Football: Gradone brings stability to special teams


Luke Vogelzang/The Daily Northwestern

Junior punter Chris Gradone has come on strong during Northwestern’s current three-game winning streak, consistently pinning opponents deep in their own territory.

Bobby Pillote, Assistant Sports Editor

It’s fourth down early in the first quarter of Northwestern’s game against Wisconsin, and Chris Gradone is fidgeting in the backfield as he waits for the snap. Finally the count is called, and the ball sails into the outstretched hands of the junior punter.

He takes one step, then another, drops the ball out in front of him and swings his leg forward.

The punt isn’t powerful, but it is accurate, deftly rolling to a stop at the Badgers’ 6-yard line. It was the first of seven punts for Gradone and the first of four he landed inside the 20-yard line, a key stat that contributed to the Wildcats stifling Wisconsin’s offense Saturday.

Nonchalantly, NU’s secret weapon in the battle for field position trots back to the sideline. Punting is difficult, but this season Gradone has been making it look easy.

“The hardest thing about punting is definitely consistency,” Gradone said. “You can go out there and bomb balls all day, but if you can’t do it in a game, it doesn’t matter.”
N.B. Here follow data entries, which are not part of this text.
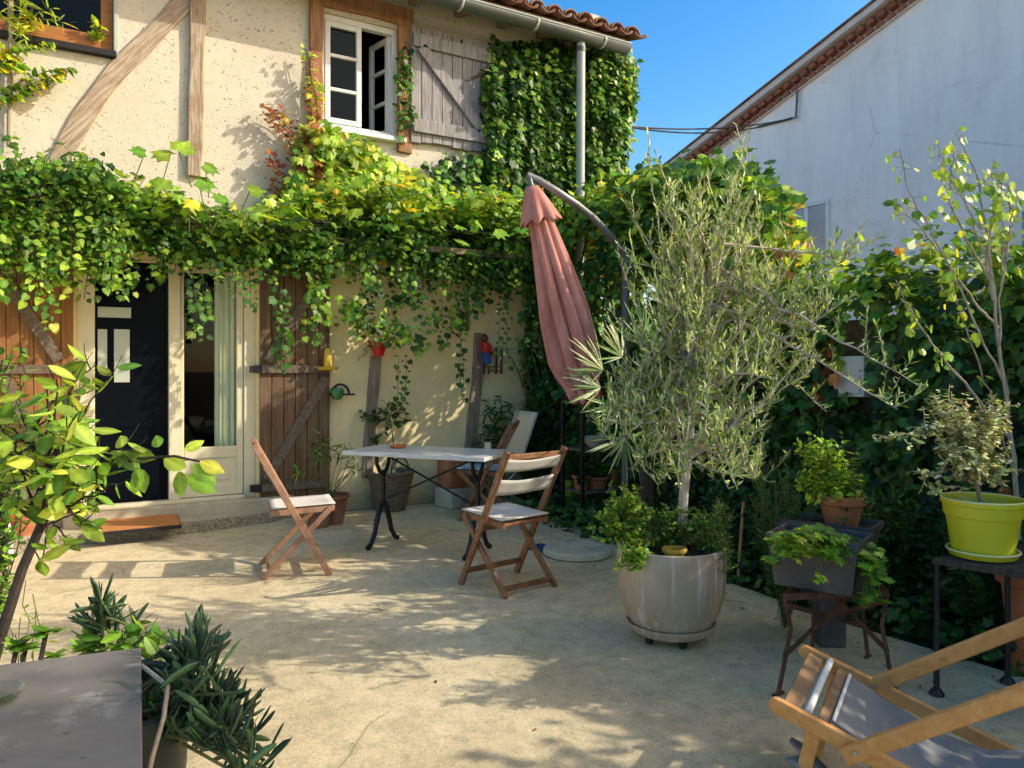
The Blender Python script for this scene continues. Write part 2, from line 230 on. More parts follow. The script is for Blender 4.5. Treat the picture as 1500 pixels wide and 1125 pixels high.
# ------------------------------------------------------------------ mesh helpers
def setp(o, label=None, cat=None, group=None, kind=None):
    if label: o['label'] = label
    if cat: o['category'] = cat
    if group: o['group'] = group
    if kind: o['kind'] = kind
    return o
def thing(name, label, cat, loc=(0, 0, 0), rotz=0.0, group=None):
    o = bpy.data.objects.new(name, None); COL.objects.link(o); o.empty_display_size = 0.1
    o.location = tuple(float(c) for c in loc); o.rotation_euler = (0, 0, rotz); return setp(o, label, cat, group)
def worldoff(p):
    v = Vector((0, 0, 0))
    while p is not None: v = v + Vector(p.location); p = p.parent
    return v
class MB:
    def __init__(s, M=None): s.v = []; s.f = []; s.M = M
    def add(s, vs, fs):
        b = len(s.v)
        if s.M is not None: vs = [s.M @ Vector(tuple(map(float, v))) for v in vs]
        s.v.extend([tuple(map(float, v)) for v in vs]); s.f.extend([tuple(i + b for i in f) for f in fs]); return s
    def box(s, x0, x1, y0, y1, z0, z1):
        return s.add([(x0,y0,z0),(x1,y0,z0),(x1,y1,z0),(x0,y1,z0),(x0,y0,z1),(x1,y0,z1),(x1,y1,z1),(x0,y1,z1)],
                     [(0,3,2,1),(4,5,6,7),(0,1,5,4),(1,2,6,5),(2,3,7,6),(3,0,4,7)])
    def hexa(s, b, t):   # bottom 4, top 4
        return s.add(list(b) + list(t), [(0,3,2,1),(4,5,6,7),(0,1,5,4),(1,2,6,5),(2,3,7,6),(3,0,4,7)])
    def bar(s, p, q, w, t, side=(0, 1, 0)):   # w along side, t across
        p = np.array(p, float); q = np.array(q, float); a = unit(q - p); sd = np.array(side, float)
        sd = unit(sd - a * np.dot(a, sd)); n = np.cross(a, sd)
        o = [sd * x * w / 2 + n * y * t / 2 for x, y in ((-1,-1),(1,-1),(1,1),(-1,1))]
        return s.hexa([p + k for k in o], [q + k for k in o])
    def tube(s, pts, r, seg=8, cap=True):
        pts = [np.array(p, float) for p in pts]; n = len(pts)
        rs = [r] * n if np.isscalar(r) else list(r)
        t0 = unit(pts[1] - pts[0]); ref = np.array([0, 0, 1.0]) if abs(t0[2]) < 0.9 else np.array([1.0, 0, 0])
        u = unit(np.cross(t0, ref)); vs = []; fs = []
        for i in range(n):
            t = unit(pts[min(i + 1, n - 1)] - pts[max(i - 1, 0)]); u = unit(u - t * np.dot(u, t)); w = np.cross(t, u)
            for k in range(seg):
                a = 2 * math.pi * k / seg; vs.append(pts[i] + (u * math.cos(a) + w * math.sin(a)) * rs[i])
        for i in range(n - 1):
            for k in range(seg):
                k2 = (k + 1) % seg; fs.append((i*seg+k, i*seg+k2, (i+1)*seg+k2, (i+1)*seg+k))
        if cap: fs.append(tuple(range(seg - 1, -1, -1))); fs.append(tuple((n - 1) * seg + k for k in range(seg)))
        return s.add(vs, fs)
    def lathe(s, prof, c=(0, 0, 0), seg=32, wob=0.0):
        vs = []; fs = []; n = len(prof)
        for i, (r, z) in enumerate(prof):
            for k in range(seg):
                a = 2 * math.pi * k / seg; rr = r * (1 + wob * math.sin(3 * a + i))
                vs.append((c[0] + rr * math.cos(a), c[1] + rr * math.sin(a), c[2] + z))
        for i in range(n - 1):
            for k in range(seg):
                k2 = (k + 1) % seg; fs.append((i*seg+k, i*seg+k2, (i+1)*seg+k2, (i+1)*seg+k))
        if prof[0][0] > 1e-4: fs.append(tuple(range(seg - 1, -1, -1)))
        if prof[-1][0] > 1e-4: fs.append(tuple((n - 1) * seg + k for k in range(seg)))
        return s.add(vs, fs)
    def prism(s, poly, z0, z1):   # polygon in xy (ccw)
        n = len(poly); vs = [(p[0], p[1], z0) for p in poly] + [(p[0], p[1], z1) for p in poly]
        return s.add(vs, [tuple(range(n - 1, -1, -1)), tuple(range(n, 2 * n))] + [(i, (i+1) % n, n + (i+1) % n, n + i) for i in range(n)])
    def sphere(s, c, r, seg=12, rings=8, sc=(1, 1, 1)):
        prof = [(max(1e-5, math.sin(math.pi * i / rings)) * r, -math.cos(math.pi * i / rings) * r) for i in range(rings + 1)]
        vs = []; fs = []
        for i, (rr, z) in enumerate(prof):
            for k in range(seg):
                a = 2 * math.pi * k / seg; vs.append((c[0] + rr*math.cos(a)*sc[0], c[1] + rr*math.sin(a)*sc[1], c[2] + z*sc[2]))
        for i in range(rings):
            for k in range(seg):
                k2 = (k+1) % seg; fs.append((i*seg+k, i*seg+k2, (i+1)*seg+k2, (i+1)*seg+k))
        return s.add(vs, fs)
    def grid(s, fn, nu, nv):
        vs = [fn(i / nu, j / nv) for i in range(nu + 1) for j in range(nv + 1)]
        return s.add(vs, [(i*(nv+1)+j, (i+1)*(nv+1)+j, (i+1)*(nv+1)+j+1, i*(nv+1)+j+1) for i in range(nu) for j in range(nv)])
    def build(s, name, mat, parent=None, world=True, smooth=False, bevel=0.0, solid=0.0):
        off = worldoff(parent) if (parent is not None and world) else Vector((0, 0, 0))
        me = bpy.data.meshes.new(name); me.from_pydata([(v[0]-off[0], v[1]-off[1], v[2]-off[2]) for v in s.v], [], s.f); me.update()
        me.materials.append(MT[mat] if isinstance(mat, str) else mat)
        o = bpy.data.objects.new(name, me); COL.objects.link(o); o.parent = parent
        if smooth:
            me.polygons.foreach_set('use_smooth', [True] * len(me.polygons))
            try: me.set_sharp_from_angle(angle=R(40))
            except Exception: pass
        if solid:
            md = o.modifiers.new('solid', 'SOLIDIFY'); md.thickness = solid; md.offset = 0
        if bevel:
            md = o.modifiers.new('bevel', 'BEVEL'); md.width = bevel; md.segments = 2; md.limit_method = 'ANGLE'; md.angle_limit = R(35)
        return o
def single(o, label, cat, group=None):   # a one-mesh thing: move origin to its base
    me = o.data; n = len(me.vertices); co = np.empty(n * 3); me.vertices.foreach_get('co', co); co = co.reshape(-1, 3)
    c = np.array([(co[:,0].min()+co[:,0].max())/2, (co[:,1].min()+co[:,1].max())/2, co[:,2].min()])
    co -= c; me.vertices.foreach_set('co', co.ravel()); o.location = tuple(c); me.update(); return setp(o, label, cat, group)

# leaf templates: (verts, faces), x = tip direction, z = normal
def halves(pts, fold=0.22, curl=0.15):
    k = len(pts); vs = [(x, y, -fold * y - curl * x * x) for x, y in pts] + [(x, -y, -fold * y - curl * x * x) for x, y in pts]
    return np.array(vs, float), [tuple(range(k)), tuple(range(2 * k - 1, k - 1, -1))]
IVY = halves([(0, 0), (1, 0), (0.62, 0.2), (0.6, 0.42), (0.25, 0.5), (-0.12, 0.34)])
HEART = halves([(0, 0), (1, 0), (0.74, 0.2), (0.5, 0.38), (0.18, 0.48), (-0.06, 0.38), (-0.1, 0.18)])
VINE = halves([(0, 0), (1, 0), (0.8, 0.12), (0.66, 0.2), (0.74, 0.46), (0.5, 0.38), (0.32, 0.62), (0.12, 0.46), (-0.14, 0.36)], 0.2, 0.2)
OVAL = halves([(0, 0), (1, 0), (0.87, 0.11), (0.68, 0.235), (0.44, 0.295), (0.2, 0.22), (0.07, 0.1)], 0.3, 0.25)
ROUND = halves([(0, 0), (1, 0), (0.9, 0.17), (0.75, 0.36), (0.5, 0.48), (0.22, 0.47), (0.03, 0.32), (-0.02, 0.12)], 0.15, 0.1)
LANCE = halves([(0, 0), (1, 0), (0.5, 0.1)], 0.3, 0.12)
NARROW = halves([(0, 0), (1, 0), (0.7, 0.07), (0.3, 0.09)], 0.3, 0.35)
def finger():
    vs = []; fs = []
    prof = [(0, 0.03), (0.3, 0.046), (0.75, 0.05), (0.93, 0.03), (1.0, 0.004)]
    for x, r in prof:
        for k in range(5):
            a = 2 * math.pi * k / 5; vs.append((x, r * math.cos(a), r * math.sin(a) + 0.12 * x * x))
    for i in range(4):
        for k in range(5): fs.append((i*5+k, i*5+(k+1) % 5, (i+1)*5+(k+1) % 5, (i+1)*5+k))
    return np.array(vs), fs
FINGER = finger()
def leaves(name, tmpl, P, N, T, sz, C, mat, parent=None, wid=None, smooth=False):
    V, Fc = tmpl; P = np.asarray(P, float); n = len(P); k = len(V)
    N = unit(N); T = np.asarray(T, float); T = unit(T - N * np.sum(T * N, axis=1, keepdims=True)); B = np.cross(N, T)
    sz = np.broadcast_to(np.asarray(sz, float), (n,)); w = np.ones(n) if wid is None else wid
    tone = np.where(np.abs(V[:, 1]) < 1e-4, 1.28, 0.86) if k < 24 else np.ones(k)
    zk = RNG.uniform(-.4, 2.6, n) if k < 40 else np.ones(n)
    co = (P[:, None, :] + T[:, None, :] * (V[None, :, 0, None] * sz[:, None, None]) + B[:, None, :] * (V[None, :, 1, None] * (sz * w)[:, None, None])
          + N[:, None, :] * (V[None, :, 2, None] * (sz * zk)[:, None, None])).reshape(-1, 3)
    if parent is not None: co = co - np.array(worldoff(parent))
    lens = np.array([len(f) for f in Fc]); flat = np.concatenate([np.array(f) for f in Fc])
    loops = (flat[None, :] + (np.arange(n) * k)[:, None]).ravel(); tot = np.tile(lens, n); start = np.concatenate([[0], np.cumsum(tot)[:-1]])
    me = bpy.data.meshes.new(name); me.vertices.add(n * k); me.vertices.foreach_set('co', co.ravel())
    me.loops.add(len(loops)); me.loops.foreach_set('vertex_index', loops.astype(np.int32))
    me.polygons.add(len(tot)); me.polygons.foreach_set('loop_start', start.astype(np.int32)); me.polygons.foreach_set('loop_total', tot.astype(np.int32))
    me.update(calc_edges=True)
    if smooth: me.polygons.foreach_set('use_smooth', np.ones(len(tot), bool))
    at = me.attributes.new('Col', 'FLOAT_COLOR', 'POINT')
    cc = np.concatenate([np.clip(np.repeat(C, k, axis=0) * np.tile(tone, n)[:, None] * (1 + RNG.normal(0, .10, (n*k, 1))), 0, 1), np.ones((n * k, 1))], axis=1); at.data.foreach_set('color', cc.ravel().astype(np.float32))
    me.materials.append(MT[mat]); o = bpy.data.objects.new(name, me); COL.objects.link(o); o.parent = parent; return o
LGAIN = 1.5
def cols(n, palette, w=None, var=0.22):
    p = np.array(palette, float); i = RNG.choice(len(p), n, p=None if w is None else np.array(w) / np.sum(w))
    return np.clip(p[i] * LGAIN * (1 + RNG.normal(0, var, (n, 1))) * (1 + RNG.normal(0, 0.06, (n, 3))), 0.003, 0.9)
def rnd(n): return unit(RNG.normal(0, 1, (n, 3)))
def bez(p0, c, p1, n):
    t = np.linspace(0, 1, n)[:, None]; return (1-t)**2 * np.array(p0) + 2*t*(1-t) * np.array(c) + t**2 * np.array(p1)
class Leafer:
    def __init__(s): s.P = []; s.N = []; s.T = []; s.S = []; s.C = []
    def add(s, P, N, T, S, C):
        s.P.append(P); s.N.append(N); s.T.append(T); s.S.append(np.broadcast_to(S, (len(P),))); s.C.append(C)
    def build(s, name, tmpl, mat, parent, **k):
        return leaves(name, tmpl, np.vstack(s.P), np.vstack(s.N), np.vstack(s.T), np.concatenate(s.S), np.vstack(s.C), mat, parent, **k)
    def twig(s, path, spacing, size, pal, up=0.2, out=0.6, w=None, jit=0.3, nup=0.5):
        path = np.asarray(path); seg = np.linalg.norm(np.diff(path, axis=0), axis=1); Ltot = seg.sum(); n = max(2, int(Ltot / spacing))
        cum = np.concatenate([[0], np.cumsum(seg)]); t = (np.arange(n) + RNG.uniform(0, 1, n) * 0.6) / n * Ltot
        P = np.stack([np.interp(t, cum, path[:, k]) for k in range(3)], axis=1)
        dirs = unit(np.gradient(path, axis=0)); Dr = np.stack([np.interp(t, cum, dirs[:, k]) for k in range(3)], axis=1)
        side = rnd(n); side = unit(side - Dr * np.sum(side * Dr, axis=1, keepdims=True))
        T = unit(Dr * (1 - out) + side * out + np.array([0, 0, up]) + RNG.normal(0, jit * 0.3, (n, 3)))
        N = unit(np.cross(T, np.cross(Dr + 1e-3, T)) * 0.5 + np.array([0, 0, nup]) + RNG.normal(0, jit, (n, 3)))
        s.add(P, N, T, size * RNG.uniform(0.6, 1.25, n), cols(n, pal, w) * RNG.uniform(.62, 1.32))

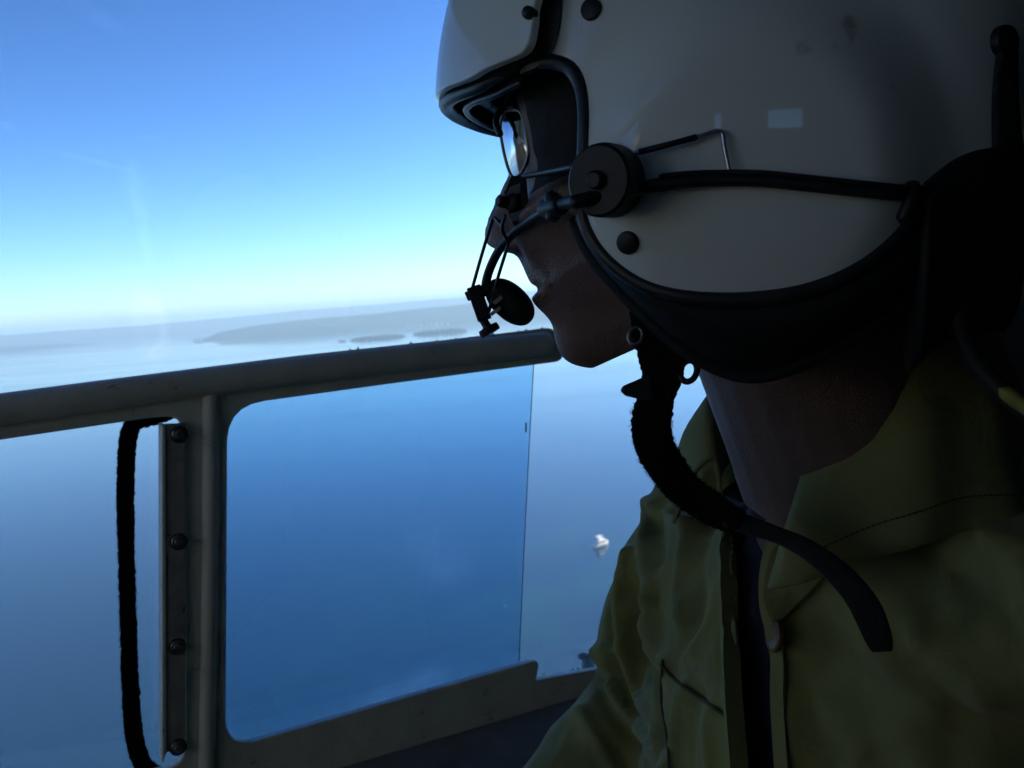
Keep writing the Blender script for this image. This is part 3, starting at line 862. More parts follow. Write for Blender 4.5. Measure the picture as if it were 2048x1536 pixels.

The first-year starter has been busy this season, with 33 boots through five games, but has still managed to make all of them count by averaging 38.5 yards a kick to go with four touchbacks and 14 punts downed inside the 20-yard line.

More impressive is that he was unfazed by the unfavorable weather conditions against the Badgers, earning coach Pat Fitzgerald’s praise after the game.

“It was really important,” Fitzgerald said of his kicking game. “We knew it was going to be with the weather. … It was nasty early. It was wet. It was windy.”

Wind is obviously a big issue for punters, but not for the reason most fans think.

“More so than the crowd, the field or the rush, wind is definitely the biggest factor,” Gradone said. “It blows the drop, and the most important part about a punt is getting the drop right. If there’s a big wind, especially coming across, it can blow the drop and just hit on the wrong part of your foot.”

Most Cats fans will remember former punter Brandon Williams’ infamous 8-yard punt against Michigan last year. That’s what happens when the drop hits the wrong part of the foot.

But other than occasionally tossing a few blades of grass into the air, Gradone’s routine isn’t too much different from any other player.

“We get a good workout in on Monday, look at the film and figure out a game plan,” Gradone said. “Tuesday and Wednesday we try to work on the long game. Thursday is special situations.”

Gradone doesn’t fit into the oddball punter stereotype and eschews any strange game-day rituals. For him, the most important part of his preparation is maintaining his composure.

“(Punters) have a pretty different role on the sideline than most guys do,” Gradone said. “Ninety percent of the team is trying to get hyped, but if I go out there all amped up it’s not going to be effective. … We had a thing last year: ‘Margaritaville.’ We were trying to keep it like Margaritaville over by the net.”

Unfortunately for him, Evanston is no beach in October and November. But as fans witnessed Saturday, the cold and poor conditions don’t seem to bother Gradone much.

“Keeping your leg swinging over your head in 20-degree weather for four hours is tough,” he said. “But we have the heat can on the sideline, which is huge.”

As the weather gets colder and the games become bigger, defensive-oriented NU will continue to rely on the skills of its punter. But as long as Gradone’s big leg delivers big results, the Cats are putting themselves in a better position to win.